Aid workers must do more to point out instances of corruption that undermine emergency relief efforts, a corruption watchdog says in a new report that reflects the challenges groups are dealing with in Haiti.
In a 163-page handbook, Berlin-based Transparency International says corruption ranges from the intolerable, such as sexual abuse linked to food aid, to far murkier issues in the first days after a disaster, when organizations must save lives even as they face a litany of red tape.
The report can provide help for groups working in earthquake-ravaged Haiti, says one of its co-authors.
"It's a prefect storm for corruption in Haiti," Roslyn Hees said Tuesday in a telephone interview.
She said problems there could be expected because of Haiti's endemic corruption before the earthquake, its fragile government and the temptations that come as a flood of deep-pocketed aid groups arrive.
Too much control can paralyze aid and make it too slow for sick and starving survivors, but weak monitoring opens the door for corruption, the report says.

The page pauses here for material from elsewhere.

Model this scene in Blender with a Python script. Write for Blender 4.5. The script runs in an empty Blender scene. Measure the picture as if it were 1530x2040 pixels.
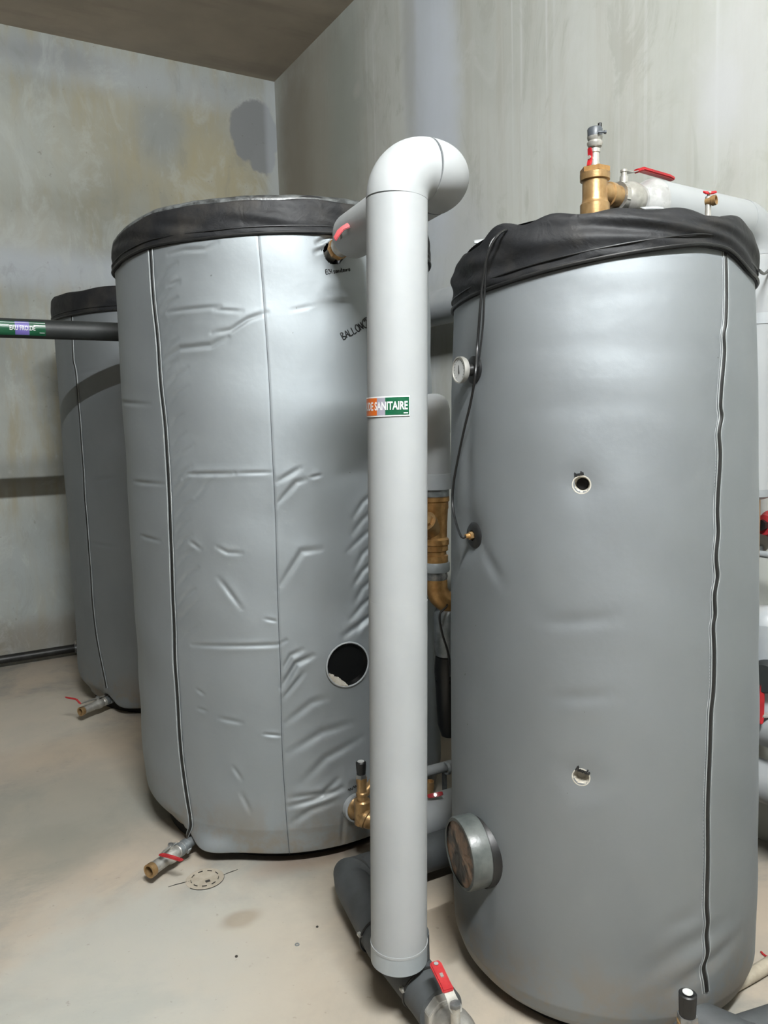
import bpy, bmesh, math, random
import numpy as np
from mathutils import Vector, Matrix

random.seed(5)
SC = bpy.context.scene
COL = SC.collection

# ------------------------------------------------------------------ camera
FPX = 1552.0                      # focal length in pixels of the 1530 x 2040 frame
PITCH, ROLL, PSI, EYE = 0.1073, 0.0296, 1.0414, 1.6
UX = (math.sin(PSI), math.cos(PSI)); VY = (-math.cos(PSI), math.sin(PSI))


def cam_to_world(x, y, z):
    return Vector((x * UX[0] + y * UX[1], x * VY[0] + y * VY[1], z))


def ray(px, py):
    x = (px - 765) / FPX; y = -(py - 1020) / FPX
    c, s = math.cos(ROLL), math.sin(ROLL)
    X = c * x + s * y; Y = -s * x + c * y
    return cam_to_world(X, math.cos(PITCH) + Y * math.sin(PITCH), -math.sin(PITCH) + Y * math.cos(PITCH))


EYEV = Vector((0, 0, EYE))
fwd = ray(765, 1020).normalized()
rgt = (ray(865, 1020) - ray(765, 1020)).normalized()
upv = (ray(765, 920) - ray(765, 1020)).normalized()
cd = bpy.data.cameras.new('camera'); cam = bpy.data.objects.new('camera', cd); COL.objects.link(cam)
M = Matrix((rgt, upv, -fwd)).transposed().to_4x4(); M.translation = EYEV
cam.matrix_world = M
cd.sensor_fit = 'VERTICAL'; cd.sensor_height = 36.0; cd.lens = FPX / 2040 * 36.0
cd.clip_start = 0.02
SC.camera = cam

# ------------------------------------------------------------------ world, lights, exposure
wd = bpy.data.worlds.new('world'); SC.world = wd; wd.use_nodes = True
wd.node_tree.nodes['Background'].inputs[0].default_value = (0.8, 0.85, 0.9, 1)
wd.node_tree.nodes['Background'].inputs[1].default_value = 0.05
LAMP = (0.22, -0.60, 4.03)        # bare fluorescent tube under the ceiling, built below with the room
LAMP_POWER = 1180.0
vs = SC.view_settings
vs.view_transform = 'Standard'; vs.look = 'None'; vs.gamma = 1.0; vs.use_curve_mapping = False
vs.exposure = 0.98
SC.cycles.max_bounces = 6; SC.cycles.diffuse_bounces = 4; SC.cycles.glossy_bounces = 3

# ------------------------------------------------------------------ placing helpers
YB, XR, CEIL = 6.02, 2.63, 4.36           # back wall, right wall, ceiling


def atz(px, py, z): d = ray(px, py); return EYEV + d * ((z - EYE) / d.z)
def atx(px, py, x): d = ray(px, py); return EYEV + d * (x / d.x)
def aty(px, py, y): d = ray(px, py); return EYEV + d * (y / d.y)
def atg(px, py, g): d = ray(px, py); return EYEV + d * (g / math.hypot(d.x, d.y))


def atcyl(px, py, c, R):
    """point on an upright cylinder seen at a pixel -> (point, angle)"""
    d = ray(px, py); a = d.x ** 2 + d.y ** 2; b = -(c[0] * d.x + c[1] * d.y); k = c[0] ** 2 + c[1] ** 2 - R * R
    D = max(b * b - a * k, 0.0); t = (-b - math.sqrt(D)) / a
    P = EYEV + d * t
    return P, math.atan2(P.y - c[1], P.x - c[0]) % (2 * math.pi)


def lin(c):
    return tuple((v / 12.92 if v <= 0.04045 else ((v + 0.055) / 1.055) ** 2.4) for v in [x / 255 for x in c])


# ------------------------------------------------------------------ materials
class NG:
    def __init__(s, name):
        s.m = bpy.data.materials.new(name); s.m.use_nodes = True; s.t = s.m.node_tree
        s.b = s.t.nodes['Principled BSDF']; s.tc = s.t.nodes.new('ShaderNodeTexCoord')
        s.pos = s.tc.outputs['Object']; s.cache = {}

    def n(s, t): return s.t.nodes.new(t)
    def l(s, a, b): s.t.links.new(a, b)

    def put(s, sock, v):
        if hasattr(v, 'is_output'): s.l(v, sock)
        elif isinstance(v, (tuple, list)): sock.default_value = (*v, 1) if len(v) == 3 and len(sock.default_value) == 4 else v
        else: sock.default_value = v

    def mapping(s, scale=(1, 1, 1), loc=(0, 0, 0), vec=None):
        q = s.n('ShaderNodeMapping'); s.l(vec or s.pos, q.inputs['Vector']); q.inputs['Scale'].default_value = scale
        q.inputs['Location'].default_value = loc; return q.outputs[0]

    def noise(s, scale, detail=4, rough=.55, vec=None, dist=0):
        q = s.n('ShaderNodeTexNoise'); s.l(vec or s.pos, q.inputs['Vector']); q.inputs['Scale'].default_value = scale
        q.inputs['Detail'].default_value = detail; q.inputs['Roughness'].default_value = rough
        q.inputs['Distortion'].default_value = dist; return q.outputs['Fac']

    def math(s, op, a, b=0.0, clamp=False):
        q = s.n('ShaderNodeMath'); q.operation = op; q.use_clamp = clamp; s.put(q.inputs[0], a); s.put(q.inputs[1], b); return q.outputs[0]

    def step(s, v, a, b, smooth=True):
        q = s.n('ShaderNodeMapRange'); s.put(q.inputs['Value'], v)
        q.inputs['From Min'].default_value = a; q.inputs['From Max'].default_value = b
        q.interpolation_type = 'SMOOTHSTEP' if smooth else 'LINEAR'; return q.outputs[0]

    def mix(s, f, a, b):
        q = s.n('ShaderNodeMix'); q.data_type = 'RGBA'; s.put(q.inputs[0], f); s.put(q.inputs[6], a); s.put(q.inputs[7], b); return q.outputs[2]

    def blob(s, c, rad, soft=.35, warp=.5, wscale=6, vec=None):
        """soft-edged ragged ellipse mask round a point of the surface"""
        q = s.n('ShaderNodeVectorMath'); q.operation = 'SUBTRACT'; s.l(vec or s.pos, q.inputs[0]); q.inputs[1].default_value = tuple(c)
        e = s.n('ShaderNodeVectorMath'); e.operation = 'DIVIDE'; s.l(q.outputs[0], e.inputs[0]); e.inputs[1].default_value = tuple(rad)
        k = s.n('ShaderNodeVectorMath'); k.operation = 'LENGTH'; s.l(e.outputs[0], k.inputs[0])
        if wscale not in s.cache: s.cache[wscale] = s.math('SUBTRACT', s.noise(wscale, 4, .6), .5)
        w = s.math('MULTIPLY', s.cache[wscale], warp * 2)
        return s.math('SUBTRACT', 1.0, s.step(s.math('ADD', k.outputs['Value'], w), 1 - soft, 1 + soft))

    def bump(s, h, strength=.2, dist=.01):
        q = s.n('ShaderNodeBump'); s.l(h, q.inputs['Height']); q.inputs['Strength'].default_value = strength
        q.inputs['Distance'].default_value = dist; s.l(q.outputs[0], s.b.inputs['Normal'])

    def done(s, col, rough, metal=0.0, spec=.5):
        s.put(s.b.inputs['Base Color'], col); s.put(s.b.inputs['Roughness'], rough); s.put(s.b.inputs['Metallic'], metal)
        s.b.inputs['Specular IOR Level'].default_value = spec
        return s.m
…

Public pressure demands that officials save lives quickly, when a slower, more systematic approach that limits corruption might be better. And in high-profile emergencies, there is a need to be seen by donors and the media as responding rapidly even if oversight isn't ready yet.
The U.N. and other agencies say they aren't seeing instances of corruption in Haiti. But they acknowledge the challenge.
"Everywhere else, including Darfur, we know where every bag is at all times," said Emilia Casella, a U.N. food agency spokeswoman. That wasn't the case in Haiti after the earthquake when computer systems crashed.
U.N. humanitarian spokeswoman Elisabeth Byrs said each emergency brings a range of offers from interested and potentially corrupt suppliers, which the global body has to examine according to strict procedures.
"My e-mail box is flooded from companies from all over the world, offering (water) tanks, this type of aid, or other things," Byrs said.
Hees said humanitarian organizations must watch out for two primary categories of corruption.
The first deals with procurement, hiring, asset management or finance. The second deals specifically with the "first, chaotic days" after a disaster, when even following protocol perfectly can result in aid not reaching the intended recipients.
"You might give all the food to the right people, but then a gang comes and takes it," Hees said.
Unfortunately, corruption remains a taboo topic among many humanitarian workers, the report notes. It gives various reasons: pressure to get aid out quickly, poor information about government or private partners, a lack of confidentiality for complaints, and a fear that too many controls might paralyze operations.